- **Exercise directions**
Copy exactly, and only, the lines below from the first through the one containing "MB().tube(w2, .62, 10).build('right_wire', WIRE, wr)", both included; pictures are omitted.

----------

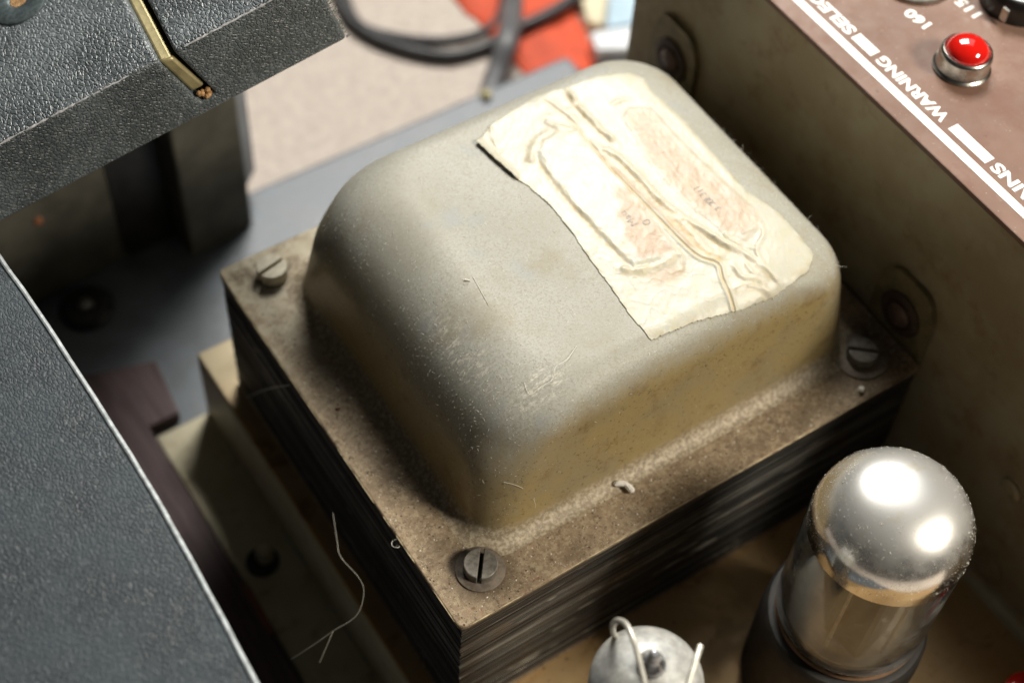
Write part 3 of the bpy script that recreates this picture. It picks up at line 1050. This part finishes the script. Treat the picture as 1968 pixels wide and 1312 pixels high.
# ------------------------------------------------------------------ small valve and its retaining spring
sx_, sy_, SR = 18.6, -39.0, 11.5
sv = thing('small_valve', (sx_, sy_, ZD), 'small valve with grey getter dome and pointed glass tip at the bottom edge', 'valve')
zt = 27.5
pf = [(SR, zt - 14)] + [(SR * math.cos(a) ** .8, zt - 2 + 8.2 * math.sin(a)) for a in np.linspace(0, 1.36, 16)]
pf += [(2.2, zt + 6.5), (1.5, zt + 7.4), (0, zt + 7.6)]
MB().lathe(pf, (sx_, sy_, 0), 72).build('getter_dome', GETTER, sv)
MB().lathe([(2.9, zt + 5.6), (3.0, zt + 6.6), (2.6, zt + 7.8), (1.6, zt + 8.8), (1.25, zt + 10.0), (1.1, zt + 11.0), (.6, zt + 11.6), (0, zt + 11.7)], (sx_, sy_, 0), 28).build('glass_tip', TIP, sv)
MB().lathe([(SR - .9, zt - 14.05), (SR, zt - 14.02), (SR, ZD + 9), (SR - .9, ZD + 9)], (sx_, sy_, 0), 48).build('glass_envelope', GLASS, sv)
MB().lathe([(7.2, zt - 16), (7.2, ZD + 12), (0, ZD + 12)], (sx_, sy_, 0), 24).build('anode', ANODE, sv)
MB().lathe([(12.4, ZD + .05), (12.4, ZD + 8.8), (11, ZD + 9.2), (0, ZD + 9.2)], (sx_, sy_, 0), 40).build('base', BLACK, sv, sharp=40)

wr = thing('retaining_spring', (sx_, sy_, ZD + 9), 'pale wire retaining spring hooked over the small valve', 'wire')
w1 = spline([(sx_ + 9.0, sy_ + 12.0, -20), (sx_ + 5.2, sy_ + 12.2, 10)] + [at(1178, 1212, 309), at(1185, 1192, 304), at(1203, 1199, 301), at(1217, 1228, 298), at(1230, 1275, 296), at(1242, 1330, 294), at(1250, 1400, 292)], 8)
MB().tube(w1, .62, 10).build('left_wire', WIRE, wr)
w2 = spline([at(1346, 1240, 301), at(1338, 1265, 299), at(1326, 1300, 297), at(1312, 1345, 295), at(1285, 1395, 293), at(1250, 1402, 292)], 8)
MB().tube(w2, .62, 10).build('right_wire', WIRE, wr)

# red wire cap at the lower right corner
q = on(1975, 1325, 2, -38)
rc = thing('red_wire_cap', (q[0], q[1], ZD), 'red wire cap standing on the deck at the lower right corner', 'plug')
MB().lathe([(5.6, ZD + .05), (5.6, -40), (5.0, -38.2), (3.8, -37.4), (0, -37)], (q[0], q[1], 0), 32).build('cap_shell', RED, rc)
MB().tube(spline([(q[0], q[1], -37.2), (q[0] + 2, q[1] - 6, -34), (q[0] + 8, q[1] - 14, -42), (q[0] + 9, q[1] - 24, ZD + 1)], 6), 1.0, 8).build('lead', RED, rc)

# ------------------------------------------------------------------ leathercloth board at upper left (tilted), slot and brass strip
E0, E1 = at(0, 276, 342), at(523, 0, 342)
eu = (E1 - E0) / np.linalg.norm(E1 - E0)
en = np.array([0, 0, 1.0]) - eu * eu[2]
en /= np.linalg.norm(en)
ew = np.cross(en, eu)                         # away from the camera
Bo = E0 - eu * 60
UL = 60 + np.linalg.norm(E1 - E0) * (604 / 523.)
TH = 21.5


def uw(px, py):
    """u, w on the board's top plane for a pixel"""
    r = RC.T @ np.array([(px - 984) / FPX, (py - 656) / FPX, 1.0])
    t = np.dot(en, Bo - CC) / np.dot(en, r)
    P = CC + r * t - Bo
    return np.dot(P, eu), np.dot(P, ew)


us, ws0 = uw(318, 108)
ua, wa = uw(262, 0)
shear = (ua - us) / (wa - ws0)
SWD, SDP, SSH = 4.0, 17.6, 2.6
bd = thing('leathercloth_board', tuple(Bo), 'thick black leathercloth board with brass strip in its slot, upper left', 'board')
sec = [(0, 0), (us - SWD / 2, 0), (us - SWD / 2 + SSH, -SDP), (us + SWD / 2 + SSH, -SDP), (us + SWD / 2, 0), (UL, 0), (UL, -TH), (0, -TH)]
# cross-section in (u, n), swept back along w with the slot's slight skew
mbd = MB()
nw = 2
v = []
for w_ in (0.0, 130.0):
    for i, (u_, n_) in enumerate(sec):
        sk = shear * w_ if 1 <= i <= 4 else 0.0
        v.append(Bo + eu * (u_ + sk) + en * n_ + ew * w_)
n = len(sec)
f = [tuple(range(n)), tuple(range(n, 2 * n))[::-1]] + [(i, n + i, n + (i + 1) % n, (i + 1) % n) for i in range(n)]
mbd.add(v, f)
o = mbd.build('board', TOLEX, bd, smooth=True, sharp=30)
bevel(o, .9, 3, 40)
# brass strip lying in the slot
v = []
sb = [(us - SWD / 2 + .1, -1.3), (us - SWD / 2 + SSH * .8 + .1, -SDP * .80), (us + SWD / 2 + SSH * .8 - .5, -SDP * .80), (us + SWD / 2 - .75, -1.9)]
for w_ in (.55, 126):
    for (u_, n_) in sb:
        v.append(Bo + eu * (u_ + shear * w_) + en * n_ + ew * w_)
o = MB().add(v, [(0, 1, 2, 3), (7, 6, 5, 4), (0, 4, 5, 1), (1, 5, 6, 2), (2, 6, 7, 3), (3, 7, 4, 0)]).build('brass_strip', BRASS, bd)
bevel(o, .8, 3, 40)
# bare chipboard at the foot of the slot
cp = MB()
for i in range(16):
    u_ = us + SSH * .93 + random.uniform(-1.2, 1.2)
    P = Bo + eu * u_ + en * (-SDP * .84 - random.uniform(0, 2.4)) + ew * random.uniform(.1, .8)
    r_ = random.uniform(.3, .75)
    cp.lathe([(0, -r_), (r_ * .8, -r_ * .4), (r_, .2 * r_), (r_ * .5, r_ * .8), (0, r_)], P, 6)
cp.build('chipped_core', CHIP, bd, smooth=False)
# broken pale seam along the front edge
mbs = MB()
u_ = 1.0
while u_ < UL - 1:
    ln_ = random.uniform(2.0, 9.0)
    if abs(u_ + ln_ / 2 - us) > ln_ / 2 + 2.2:
        pts = []
        m_ = max(3, int(ln_ / .7))
        for i in range(m_):
            pts.append(Bo + eu * (u_ + ln_ * i / (m_ - 1)) + en * (-.32 + random.uniform(-.10, .08)) + ew * (.30 + random.uniform(-.08, .06)))
        rr = [random.uniform(.14, .34) for _ in pts]
        rr[0] = rr[-1] = .05
        mbs.tube(pts, rr, 5)
    u_ += ln_ * .96 + random.choice((0, 0, .3))
mbs.build('worn_seam', SEAM, bd)
# metal washer let into the top with a screw hole
wu, ww = uw(36, 0)
c = Bo + eu * wu + ew * ww
wz = MB().lathe([(7.4, .02), (7.3, .35), (6.9, .55), (2.9, .5), (2.3, .15), (2.2, -.4), (1.9, -.5), (0, -.5)][:6] + [(2.2, .03)], c, 48, (eu, ew, en)).build('washer', GALV, bd, sharp=40)
MB().lathe([(2.15, .06), (1.2, .12), (0, .10)], c, 24, (eu, ew, en)).build('bare_hole', CHIP, bd)
# frayed cloth at the board's right end
fr = MB()
for i in range(60):
    P = Bo + eu * (UL + .05) + en * (-random.uniform(0, TH)) + ew * random.uniform(0, 2.5)
    q = P + eu * random.uniform(.3, 1.5) + en * random.uniform(-.8, .8) + ew * random.uniform(-.7, .7)
    fr.tube([P, (P + q) / 2 + eu * .2, q], [.1, .08, .03], 4)
tag(fr.build('frayed_edge', m_plain('grey green fibre', (.17, .18, .15), .8), bd), kind='stuff')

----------

- **Response below**
Write part 3 of the bpy script that recreates this picture. It picks up at line 1050. This part finishes the script. Treat the picture as 1968 pixels wide and 1312 pixels high.
# ------------------------------------------------------------------ small valve and its retaining spring
sx_, sy_, SR = 18.6, -39.0, 11.5
sv = thing('small_valve', (sx_, sy_, ZD), 'small valve with grey getter dome and pointed glass tip at the bottom edge', 'valve')
zt = 27.5
pf = [(SR, zt - 14)] + [(SR * math.cos(a) ** .8, zt - 2 + 8.2 * math.sin(a)) for a in np.linspace(0, 1.36, 16)]
pf += [(2.2, zt + 6.5), (1.5, zt + 7.4), (0, zt + 7.6)]
MB().lathe(pf, (sx_, sy_, 0), 72).build('getter_dome', GETTER, sv)
MB().lathe([(2.9, zt + 5.6), (3.0, zt + 6.6), (2.6, zt + 7.8), (1.6, zt + 8.8), (1.25, zt + 10.0), (1.1, zt + 11.0), (.6, zt + 11.6), (0, zt + 11.7)], (sx_, sy_, 0), 28).build('glass_tip', TIP, sv)
MB().lathe([(SR - .9, zt - 14.05), (SR, zt - 14.02), (SR, ZD + 9), (SR - .9, ZD + 9)], (sx_, sy_, 0), 48).build('glass_envelope', GLASS, sv)
MB().lathe([(7.2, zt - 16), (7.2, ZD + 12), (0, ZD + 12)], (sx_, sy_, 0), 24).build('anode', ANODE, sv)
MB().lathe([(12.4, ZD + .05), (12.4, ZD + 8.8), (11, ZD + 9.2), (0, ZD + 9.2)], (sx_, sy_, 0), 40).build('base', BLACK, sv, sharp=40)

wr = thing('retaining_spring', (sx_, sy_, ZD + 9), 'pale wire retaining spring hooked over the small valve', 'wire')
w1 = spline([(sx_ + 9.0, sy_ + 12.0, -20), (sx_ + 5.2, sy_ + 12.2, 10)] + [at(1178, 1212, 309), at(1185, 1192, 304), at(1203, 1199, 301), at(1217, 1228, 298), at(1230, 1275, 296), at(1242, 1330, 294), at(1250, 1400, 292)], 8)
MB().tube(w1, .62, 10).build('left_wire', WIRE, wr)
w2 = spline([at(1346, 1240, 301), at(1338, 1265, 299), at(1326, 1300, 297), at(1312, 1345, 295), at(1285, 1395, 293), at(1250, 1402, 292)], 8)
MB().tube(w2, .62, 10).build('right_wire', WIRE, wr)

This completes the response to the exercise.